What is this God? How do I explain God? Certainly much of my blog answers these questions and yet I have come to believe that being more forthright is required if I am to grow into my appointment, the elimination of potential by way of realizing it. Writing as the Tourist I have hoped to avoid building a box and calling it God. It is not our place to define God. God self-represents and so definition is needless. Pointless. The definitions we have given God have created God. A God in our image and likeness, a false God.

To my mind, It seems that cognition, sentiency, awareness, being, the ability to appreciate experience, are as is everything else of which yourself, myself, everything is comprised. I believe that these conditions are independent of physiology. That like everything else that is, they are. My temporal form is not required and these qualities are manifest in its absence. I believe in creation. I believe it is what is. It is the only thing that ever happens, it is constant and perpetual, infinite. There is no end to it or beginning. Without it nothing exists and every, any possibility, is known because of it. We are imbued with its authority and that greater authority is of God, or perhaps, God also is of that authority, yet we are not the greater authority. I believe, that of the ability to be self-aware, there is what is like, but is not a human person , and that it is God. That, God existence, would know us and would that we would know it. It seems a person might empty their self in such a way as to be with God and I have spent my life swinging back and forth between thinking I will make this discovery, or not be bothered. I am always pressed with the urgency of this decision and it dominates my life. I have found that I am happiest when I pursue it. I spent twelve years being outraged; I thought it was outrageous that I should be dominated by such sensibilities as a sense of devotion to God.

Ego is the fundamental challenge in knowing God. Perhaps God has no ego. Ego is not inclined to be empty, it wants to be full as well as to fill the circumstance that is its place. The emptiness that is, can not be filled, and ego then makes the effort to fill it a waste of its time. You can take nothing with you when your time is spent. There is a desperation in that and ego is keen to express it.

Some spiritually minded people believe the ego must be defeated, destroyed, if enlightenment or spiritual fulfillment is to be realized. I do not. I believe it must be reconciled with origin and destination, to be in a state of approval, contentment, of satisfaction. To be without want, content with what is. Poverty nor wealth matter. The law is of abundance and all conditions support it. When we let go of everything that fails to fulfill us we are left with what does.

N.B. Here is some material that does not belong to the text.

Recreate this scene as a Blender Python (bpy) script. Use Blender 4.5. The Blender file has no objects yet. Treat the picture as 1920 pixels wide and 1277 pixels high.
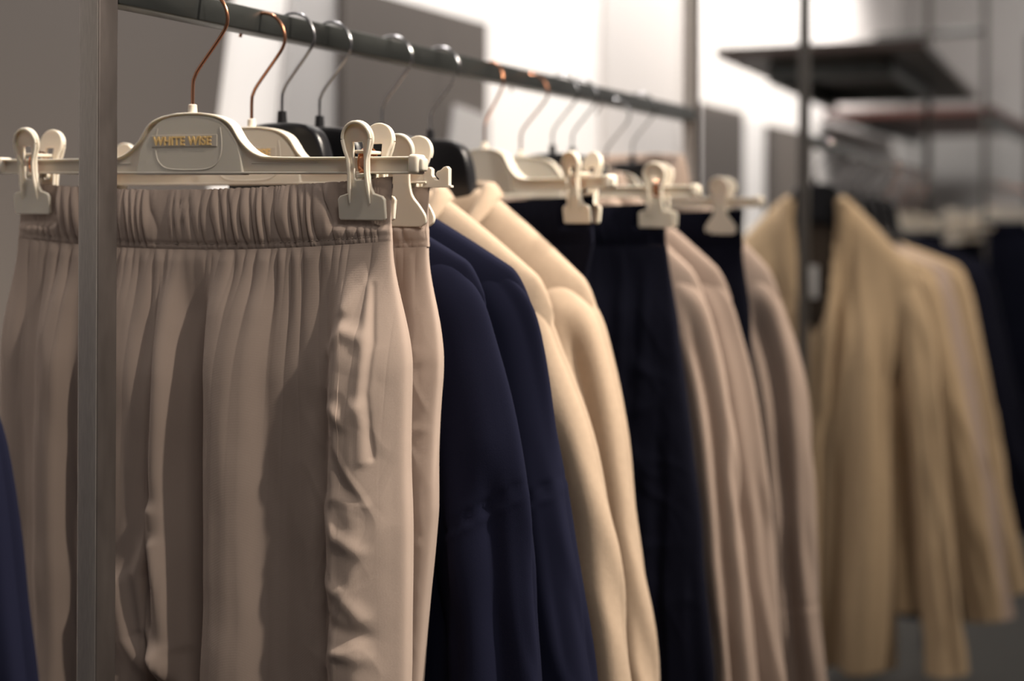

Such is my consideration in matters of being with God. There is no possibility of making this an accomplishment and that is difficult for the ego. The ego must reach a state of acceptance, of letting what is be and of being what is. To abandon the effort of making more of it or making ruin of it. Either posture is that of ownership which we all know is naught. We leave life as we found it taking nothing but rather we give to it. We give what we have created as that is our only authority.

When I think of fulfillment, as a human temporal presence, I look to be divine. To be what is incarnate, as well as what animates us and yet is not incarnate. An awareness of self that precedes and succeeds the brevity of my so-called life.